Return, unaltered, every line from the beginning of the material below up to and including the one with "COL = SC.collection".

--- Start ---

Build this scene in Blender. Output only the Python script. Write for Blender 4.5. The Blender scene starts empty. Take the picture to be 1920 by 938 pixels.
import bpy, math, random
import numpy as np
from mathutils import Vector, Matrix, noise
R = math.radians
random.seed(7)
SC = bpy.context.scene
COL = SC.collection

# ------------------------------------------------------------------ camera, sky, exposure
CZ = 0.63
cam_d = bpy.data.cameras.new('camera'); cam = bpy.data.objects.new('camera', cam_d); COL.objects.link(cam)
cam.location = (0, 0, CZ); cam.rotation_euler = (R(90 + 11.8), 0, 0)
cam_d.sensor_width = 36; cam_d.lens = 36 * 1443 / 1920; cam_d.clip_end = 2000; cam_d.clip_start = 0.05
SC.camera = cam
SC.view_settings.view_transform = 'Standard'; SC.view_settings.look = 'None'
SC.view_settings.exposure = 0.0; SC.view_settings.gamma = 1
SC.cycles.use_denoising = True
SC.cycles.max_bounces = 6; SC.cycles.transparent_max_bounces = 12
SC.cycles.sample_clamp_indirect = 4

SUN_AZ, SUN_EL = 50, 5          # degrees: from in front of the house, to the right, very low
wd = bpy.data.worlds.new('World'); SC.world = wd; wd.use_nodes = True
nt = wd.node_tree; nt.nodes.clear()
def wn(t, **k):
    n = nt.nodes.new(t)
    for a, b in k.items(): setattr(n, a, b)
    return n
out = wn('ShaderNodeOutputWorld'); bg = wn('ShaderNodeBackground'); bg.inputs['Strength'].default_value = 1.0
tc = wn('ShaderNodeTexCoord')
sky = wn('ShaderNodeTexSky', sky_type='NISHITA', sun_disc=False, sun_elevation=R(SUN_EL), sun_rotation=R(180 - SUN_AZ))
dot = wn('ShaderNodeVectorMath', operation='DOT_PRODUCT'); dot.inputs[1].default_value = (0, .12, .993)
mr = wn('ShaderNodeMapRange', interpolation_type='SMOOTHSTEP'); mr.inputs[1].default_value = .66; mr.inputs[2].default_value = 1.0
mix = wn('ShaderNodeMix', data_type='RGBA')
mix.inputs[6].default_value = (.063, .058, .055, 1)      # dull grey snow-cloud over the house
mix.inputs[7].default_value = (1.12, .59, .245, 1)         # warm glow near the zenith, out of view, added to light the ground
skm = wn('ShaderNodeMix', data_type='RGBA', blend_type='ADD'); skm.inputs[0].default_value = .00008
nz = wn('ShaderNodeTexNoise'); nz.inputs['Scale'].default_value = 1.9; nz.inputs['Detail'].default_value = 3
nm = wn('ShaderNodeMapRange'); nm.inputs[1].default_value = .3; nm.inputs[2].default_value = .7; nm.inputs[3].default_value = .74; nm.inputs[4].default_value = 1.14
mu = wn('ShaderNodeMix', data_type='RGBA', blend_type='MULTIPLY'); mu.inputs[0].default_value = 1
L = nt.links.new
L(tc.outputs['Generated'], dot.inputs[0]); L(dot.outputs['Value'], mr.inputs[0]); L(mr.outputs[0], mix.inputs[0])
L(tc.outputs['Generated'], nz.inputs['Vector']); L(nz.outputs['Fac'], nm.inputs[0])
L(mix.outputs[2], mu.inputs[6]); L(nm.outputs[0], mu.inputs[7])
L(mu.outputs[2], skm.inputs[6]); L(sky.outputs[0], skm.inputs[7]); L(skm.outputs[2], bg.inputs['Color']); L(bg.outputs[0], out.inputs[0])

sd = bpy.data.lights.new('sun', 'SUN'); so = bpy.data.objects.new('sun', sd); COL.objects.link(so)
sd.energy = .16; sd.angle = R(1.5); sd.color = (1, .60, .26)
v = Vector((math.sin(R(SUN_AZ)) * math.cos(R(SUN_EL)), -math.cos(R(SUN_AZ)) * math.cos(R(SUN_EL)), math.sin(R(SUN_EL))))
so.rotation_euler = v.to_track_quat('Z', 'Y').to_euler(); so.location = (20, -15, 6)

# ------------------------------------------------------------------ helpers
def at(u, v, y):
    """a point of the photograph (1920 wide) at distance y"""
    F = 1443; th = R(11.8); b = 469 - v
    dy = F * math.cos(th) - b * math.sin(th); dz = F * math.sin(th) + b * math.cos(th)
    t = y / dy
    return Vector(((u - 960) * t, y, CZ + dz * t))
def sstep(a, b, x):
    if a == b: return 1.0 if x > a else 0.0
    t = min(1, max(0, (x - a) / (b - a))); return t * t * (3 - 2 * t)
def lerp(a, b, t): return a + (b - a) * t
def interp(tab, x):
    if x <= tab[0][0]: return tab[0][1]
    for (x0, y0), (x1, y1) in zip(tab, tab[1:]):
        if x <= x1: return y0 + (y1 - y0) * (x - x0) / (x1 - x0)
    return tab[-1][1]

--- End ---

[Answer to the problem]
Build this scene in Blender. Output only the Python script. Write for Blender 4.5. The Blender scene starts empty. Take the picture to be 1920 by 938 pixels.
import bpy, math, random
import numpy as np
from mathutils import Vector, Matrix, noise
R = math.radians
random.seed(7)
SC = bpy.context.scene
COL = SC.collection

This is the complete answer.